Copy the first line of the material below and every later line through the line containing "0, 0), ang=30)", without any other output.

==== Listed entries ====

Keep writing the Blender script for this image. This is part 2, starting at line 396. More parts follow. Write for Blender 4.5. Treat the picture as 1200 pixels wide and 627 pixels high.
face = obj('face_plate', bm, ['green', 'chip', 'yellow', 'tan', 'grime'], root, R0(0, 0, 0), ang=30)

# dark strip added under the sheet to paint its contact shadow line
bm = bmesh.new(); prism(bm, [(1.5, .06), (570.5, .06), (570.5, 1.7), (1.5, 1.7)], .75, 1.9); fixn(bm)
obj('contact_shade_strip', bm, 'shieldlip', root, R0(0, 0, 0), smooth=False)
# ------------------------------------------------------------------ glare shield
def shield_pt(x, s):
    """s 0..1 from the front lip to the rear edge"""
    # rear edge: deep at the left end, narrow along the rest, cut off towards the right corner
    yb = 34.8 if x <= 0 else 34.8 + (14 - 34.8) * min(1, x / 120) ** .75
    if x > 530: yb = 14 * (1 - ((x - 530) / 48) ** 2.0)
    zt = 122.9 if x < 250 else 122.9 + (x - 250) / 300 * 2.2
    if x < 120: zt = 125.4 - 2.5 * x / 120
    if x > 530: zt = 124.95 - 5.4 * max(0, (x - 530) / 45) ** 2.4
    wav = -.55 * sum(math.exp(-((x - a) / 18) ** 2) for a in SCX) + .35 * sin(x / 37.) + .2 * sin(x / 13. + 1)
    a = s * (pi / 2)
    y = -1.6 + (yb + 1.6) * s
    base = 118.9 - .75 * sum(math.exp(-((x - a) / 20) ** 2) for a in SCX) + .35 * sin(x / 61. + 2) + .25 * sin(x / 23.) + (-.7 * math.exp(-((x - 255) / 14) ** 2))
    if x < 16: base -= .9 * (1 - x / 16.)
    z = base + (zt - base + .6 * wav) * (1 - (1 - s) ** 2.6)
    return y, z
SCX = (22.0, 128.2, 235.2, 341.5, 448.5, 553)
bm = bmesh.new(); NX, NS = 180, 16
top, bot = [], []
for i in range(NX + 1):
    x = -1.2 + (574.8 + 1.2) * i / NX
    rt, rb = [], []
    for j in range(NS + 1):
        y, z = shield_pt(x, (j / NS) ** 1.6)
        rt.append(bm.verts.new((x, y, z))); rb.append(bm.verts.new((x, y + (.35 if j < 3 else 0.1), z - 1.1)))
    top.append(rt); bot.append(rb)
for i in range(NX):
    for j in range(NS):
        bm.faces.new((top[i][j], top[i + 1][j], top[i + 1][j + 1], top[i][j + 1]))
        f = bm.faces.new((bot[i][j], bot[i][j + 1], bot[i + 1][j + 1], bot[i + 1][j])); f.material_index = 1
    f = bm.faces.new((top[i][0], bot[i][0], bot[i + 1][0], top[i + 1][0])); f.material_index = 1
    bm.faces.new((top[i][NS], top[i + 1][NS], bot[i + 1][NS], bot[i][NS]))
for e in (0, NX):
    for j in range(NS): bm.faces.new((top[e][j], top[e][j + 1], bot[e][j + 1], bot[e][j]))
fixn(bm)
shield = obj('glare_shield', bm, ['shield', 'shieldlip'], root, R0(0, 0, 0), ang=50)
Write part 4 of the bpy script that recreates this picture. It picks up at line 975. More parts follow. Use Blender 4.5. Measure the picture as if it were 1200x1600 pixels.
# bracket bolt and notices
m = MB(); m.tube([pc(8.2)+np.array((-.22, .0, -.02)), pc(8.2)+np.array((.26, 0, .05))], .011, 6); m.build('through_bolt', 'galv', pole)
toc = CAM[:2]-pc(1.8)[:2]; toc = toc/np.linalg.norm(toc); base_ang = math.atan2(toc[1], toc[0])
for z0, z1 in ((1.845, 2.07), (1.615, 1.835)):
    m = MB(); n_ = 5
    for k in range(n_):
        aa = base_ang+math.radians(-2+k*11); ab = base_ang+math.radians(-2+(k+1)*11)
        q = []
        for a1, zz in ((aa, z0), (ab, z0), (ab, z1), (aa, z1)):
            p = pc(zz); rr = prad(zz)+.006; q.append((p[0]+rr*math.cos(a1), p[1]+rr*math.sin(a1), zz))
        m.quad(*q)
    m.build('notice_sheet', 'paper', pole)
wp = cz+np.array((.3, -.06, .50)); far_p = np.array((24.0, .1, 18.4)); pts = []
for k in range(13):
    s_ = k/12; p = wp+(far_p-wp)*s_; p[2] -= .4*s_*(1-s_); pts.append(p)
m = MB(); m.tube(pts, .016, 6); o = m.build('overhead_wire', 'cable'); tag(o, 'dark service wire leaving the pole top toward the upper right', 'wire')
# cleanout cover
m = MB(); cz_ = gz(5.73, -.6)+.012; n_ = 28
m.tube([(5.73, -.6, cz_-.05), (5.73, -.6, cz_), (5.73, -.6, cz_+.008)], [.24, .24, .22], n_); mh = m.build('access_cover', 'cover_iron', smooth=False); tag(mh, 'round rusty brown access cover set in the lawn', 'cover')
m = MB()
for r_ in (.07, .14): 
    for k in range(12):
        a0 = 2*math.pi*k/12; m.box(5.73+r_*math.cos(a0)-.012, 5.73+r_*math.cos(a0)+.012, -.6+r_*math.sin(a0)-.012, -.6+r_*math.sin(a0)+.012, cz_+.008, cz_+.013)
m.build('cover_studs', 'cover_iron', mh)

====

The reply:
Keep writing the Blender script for this image. This is part 2, starting at line 396. More parts follow. Write for Blender 4.5. Treat the picture as 1200 pixels wide and 627 pixels high.
face = obj('face_plate', bm, ['green', 'chip', 'yellow', 'tan', 'grime'], root, R0(0, 0, 0), ang=30)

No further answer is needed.